In my case, I was an Apache Helicopter Pilot in the Army, but I primarily led organizations in the military. The various positions I held over the course of a decade include Platoon Leader, Executive Officer, Division Assistant Operations Officer (Air), Company Commander and Recruiting Operations Officer/Assistant Professor of Military Science at Indiana University of Pennsylvania (IUP), to name a few.

Through each of these roles, I developed the ability to assimilate a lot of information and make decisions quickly and confidently. The Army taught me to understand and formulate plans that link to a larger mission and vision. My various positions in the Army also pushed me to be flexible and manage change rapidly.

While in the military, I earned a master’s degree in industrial and labor relations, and in 2006 I took the leap and began my new journey in the private sector. I started in the area of learning and development, then quickly learned the HR function and held a variety of related roles at the corporate and subsidiary levels.

In 2020, I proudly took the reins as chief HR officer for FUJIFILM Holdings Americas Corp. Fujifilm is a multinational organization known for innovation in healthcare, graphic systems, optical devices, highly functional materials and other high-tech areas. The Fujifilm brand has 27 subsidiaries in the Americas and more than 73,900 employees worldwide, so naturally my role comes with diverse and exciting challenges. At the forefront of these challenges, my team works tirelessly to create a strong and consistent company culture that retains top talent and attracts candidates, all of which are essential in helping a business reach its goals and ROI.
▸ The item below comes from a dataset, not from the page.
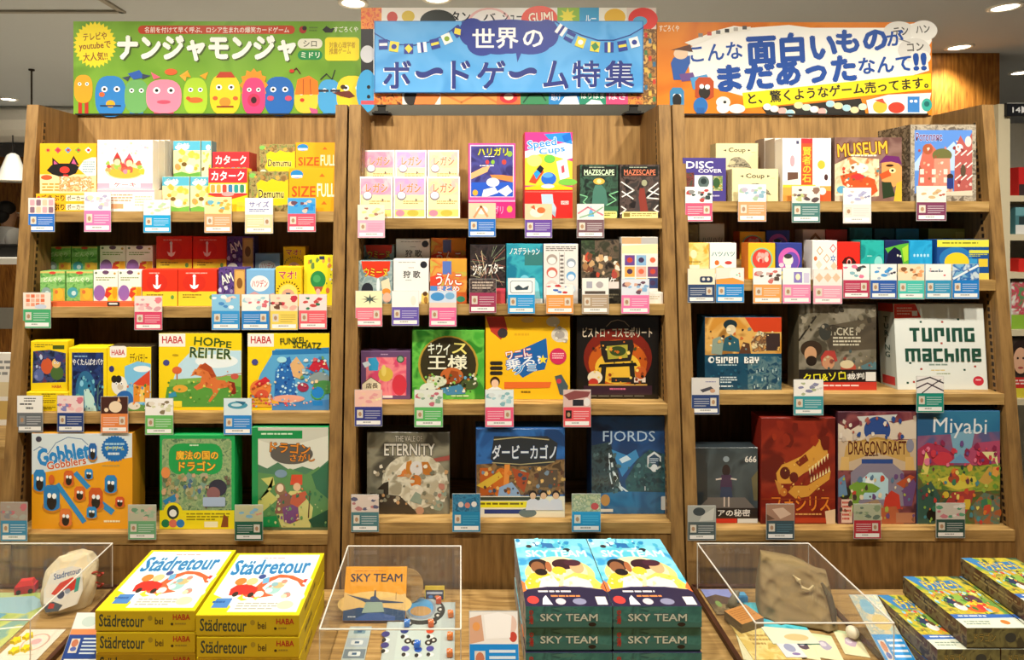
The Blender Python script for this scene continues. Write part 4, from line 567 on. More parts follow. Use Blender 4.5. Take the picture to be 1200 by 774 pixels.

Vision and leadership carry out the HR mission

Recent reports show that HR teams are stretched thin and are experiencing talent shortages. Tapping the veteran market can support businesses in filling organizational skills gaps, including in the HR function.

But the key is knowing where to find them—because they might not know how to find you. HR professionals can find and recruit military veterans through:

  • Student Veterans of America: Some colleges have chapters employers can work with in recent graduate hiring programs.
  • Diversity in Action and US Veterans Magazine offer veteran profiles and the types of roles they can fill.
  • Military Transition Centers: You can connect with prospective hires still on active duty today through this organization.
  • Leverage internal networks: HR professionals should lean on their current veterans to share their unique perspective on the company’s LinkedIn or their personal LinkedIn to unlock authenticity and infiltrate their networks

If you’re an HR executive wondering where you can find your next formidable hire, look to the individual who once wore the uniform. And for all the veterans out there wondering what career path to follow: HR wants you! A global, Fortune 500 company or a small start-up would greatly benefit from having an HR leader who has the skills you’ve obtained from the military. Thank you for your service.